We were not realizing that, with just a machete, you can do a genocide.
From Boutros Boutros-Ghali
I used to say I never talk about my successor, neither about my predecessor.
The fact that you had disruptions in the peace process was not only in Rwanda. We had the same problem in Cambodia, we had the same problem in Mozambique, we had the same problem in Salvador.
A genocide in Africa has not received the same attention that genocide in Europe or genocide in Turkey or genocide in other part of the world. There is still this kind of basic discrimination against the African people and the African problems.
For us, genocide was the gas chamber - what happened in Germany. We were not able to realize that with the machete you can create a genocide.

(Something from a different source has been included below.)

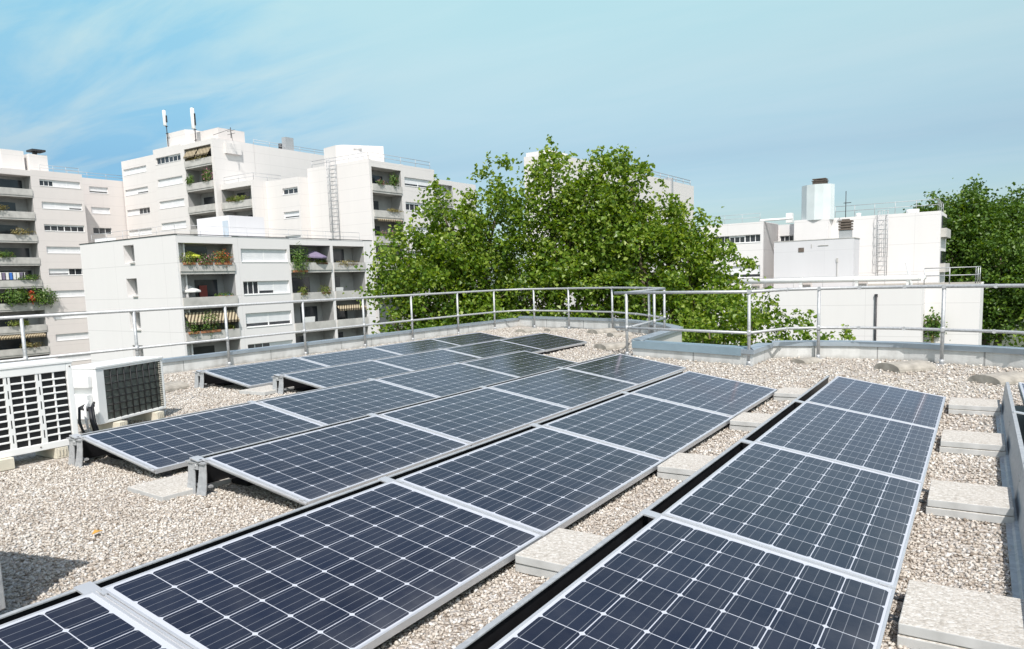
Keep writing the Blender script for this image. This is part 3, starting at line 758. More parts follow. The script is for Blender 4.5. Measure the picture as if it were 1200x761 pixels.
# leaves ---------------------------------------------------------------
def leaf_mesh(name, C, size, mat, parent=None, up=.5, seed=0):
    g = np.random.default_rng(seed); n = len(C)
    nr = g.normal(size=(n, 3)); nr[:, 2] = np.abs(nr[:, 2]) * .8 + up; nr /= np.linalg.norm(nr, axis=1)[:, None]
    t = g.normal(size=(n, 3)); t -= nr * (t * nr).sum(1)[:, None]; t /= np.linalg.norm(t, axis=1)[:, None]
    b = np.cross(nr, t)
    sz = (size * g.uniform(.6, 1.25, n))[:, None]
    droop = g.uniform(.05, .35, n)[:, None]
    v0 = C - t * sz * .5
    v1 = C + b * sz * g.uniform(.36, .52, n)[:, None] + t * sz * .05 + nr * sz * .14
    v2 = C + t * sz * .55 - nr * sz * droop
    v3 = C - b * sz * g.uniform(.36, .52, n)[:, None] + t * sz * .05 + nr * sz * .14
    V = np.stack([v0, v1, v2, v3], 1).reshape(-1, 3)
    i = np.arange(n) * 4
    Fa = np.stack([np.stack([i, i + 1, i + 2], 1), np.stack([i, i + 2, i + 3], 1)], 1).reshape(-1, 3)
    return np_mesh(name, V, Fa, mat, parent)

def clump_points(lobes, per_m3, k_leaf, sig, g, hollow=.45):
    pts = []
    for (x, y, z, rx, ry, rz) in lobes:
        n = max(3, int(per_m3 * 4.19 * rx * ry * rz))
        d = g.normal(size=(n, 3)); d /= np.linalg.norm(d, axis=1)[:, None]
        r = (hollow + (1.08 - hollow) * g.random(n)) ** 1.0
        wob = 1 + .22 * np.sin(3.1 * d[:, 0] + 2 * x) * np.cos(2.7 * d[:, 2] + y) + .10 * g.normal(size=n)
        pts.append(np.array([x, y, z]) + d * np.array([rx, ry, rz]) * (r * wob)[:, None])
    P = np.concatenate(pts)
    cnt = g.integers(int(k_leaf * .5), int(k_leaf * 1.5), len(P))
    C = np.repeat(P, cnt, 0)
    s = np.repeat(g.uniform(.6, 1.3, len(P)), cnt)[:, None]
    return P, C + g.normal(size=C.shape) * sig * s * np.array([1, 1, .75])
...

The change began in Somalia, where we discovered that we were involved in an operation where there was no peace, so there was no more a peacekeeping operation because there was no peace.
There is a greater fatigue concerning the African problem today than five or 10 years ago. The situation now in Africa is worse today than it was 10 years ago.
Rwanda was considered a second-class operation; because it was a small country, we had been able to maintain a kind of status quo. They were negotiating, they'd accepted the new peace project, so we were under the impression that everything would be solved easily.
For President Clinton, according to this discussion I had with him, Rwanda was a marginal problem.
When you have an accident, they will save their own people, and those who have worked with you or with the NGOs are left. Unfortunately, this happens always. It is not an excuse at all.